More importantly, however, growth is due to the strong demand and supply of superior salami and ham products. Such products, which constitute part of the traditional Mediterranean diet, are increasingly sought after as more Italian consumers are returning to their traditional way of eating.

On the supply side, manufacturers are turning their attention to DOP and IGP cured hams in order to satisfy consumers’ demand for better quality ham products. Among the different types of ham, cured hams are still the favourite among Italian consumers as they are perceived to be healthier and of superior quality. Such perception is largely attributed to the fact that most cured hams sold in Italy are endorsed by consortia such as Parma and San Daniele, which guarantee that the hams are manufactured according to certain traditional standards and the pork used is of national origin.

Chilled ready meals benefits from fresh image

In 2005, the chilled ready meals sub-sector is expected to be the most dynamic category within the chilled processed food sector. According to Euromonitor International’s estimates, retail value sales of Italy’s chilled ready meals are likely to register a substantial year-on-year growth of 12.3%.

Chilled ready meals products, which are generally perceived to be fresher due to their very short shelf life, are becoming increasingly popular among many Italian consumers, who demand quick and easy-to-prepare food but remain uncompromising in terms of taste and quality. Among the different types of chilled ready meals, pasta-based, as well as chicken-based, ready meals are received best by the Italian consumers. Based on Euromonitor International’s findings, retail value sales of chicken-based ready meals registered a very promising growth of 43.2% in 2004.

Chilled fish/seafood assimilates into the Italian eating culture

Retail value sales of chilled fish/seafood is expected to continue to perform well, posting a healthy growth of 8% in 2005. This is largely due to the fact that chilled processed fish is no longer associated with any particular eating occasions and is increasingly common in the Italian diet. For example, chilled processed fish is widely used in “antipasto”(starter) dish such as fish salads.

On the other hand, the increasing presence of cheaper and decent quality private label products has also played a vital role in driving sales of chilled processed fish. This is largely due to the continued weakness in the Italian economy, where consumers are becoming more price-sensitive and would generally prefer value-for-money products.
Looking beyond 2005

Euromonitor International predict that consumption of chilled processed food will remain stable, with retail value sales forecast to grow at compound annual growth rate (CAGR) of 4.7% between 2005 and 2010, which is 0.3 percentage point higher than that recorded between 2000 and 2005.

Growth will continue to be driven largely by strong demand and supply of high quality chilled processed meats such as cured hams.
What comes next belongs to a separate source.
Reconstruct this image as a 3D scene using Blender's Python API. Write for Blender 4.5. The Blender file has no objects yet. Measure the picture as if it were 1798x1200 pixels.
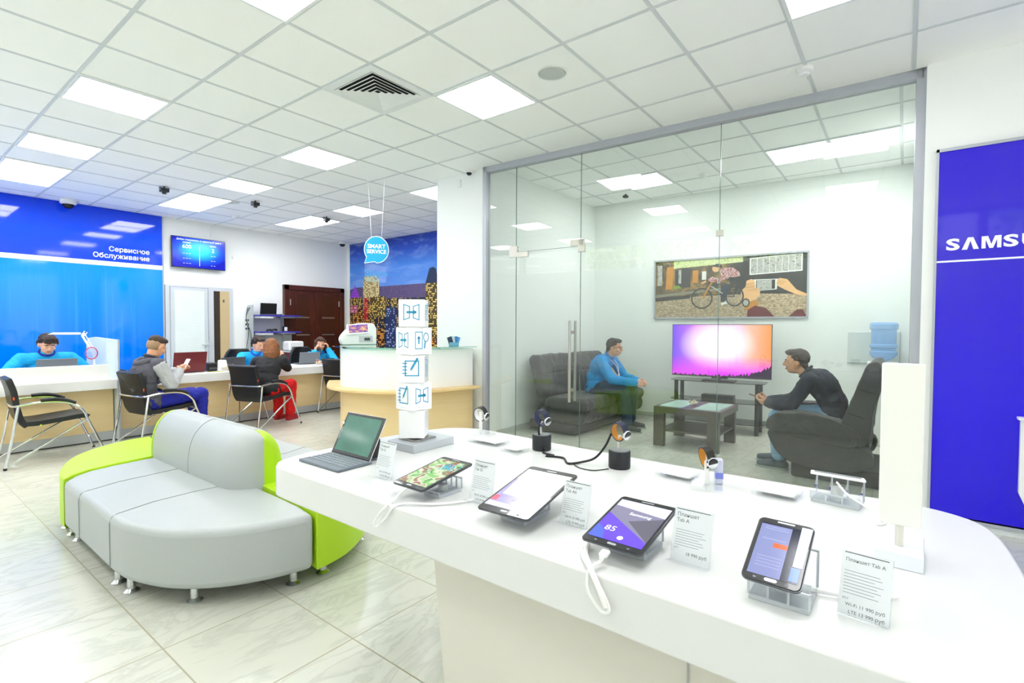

Given the noticeable success of DOP and IGP products in recent years, more manufacturers will step up their production of such premium products in the near future.

However, the most robust growth is likely to come from the chilled ready meals sector, with retail value sales of chilled ready meals predicted to register a CAGR of 14.6% between 2005 and 2010. The fresh and healthy image associated with chilled ready meal products combined with new product innovations will continue to generate demand from the local consumers, who are increasingly intrigued by the convenient yet tasty product.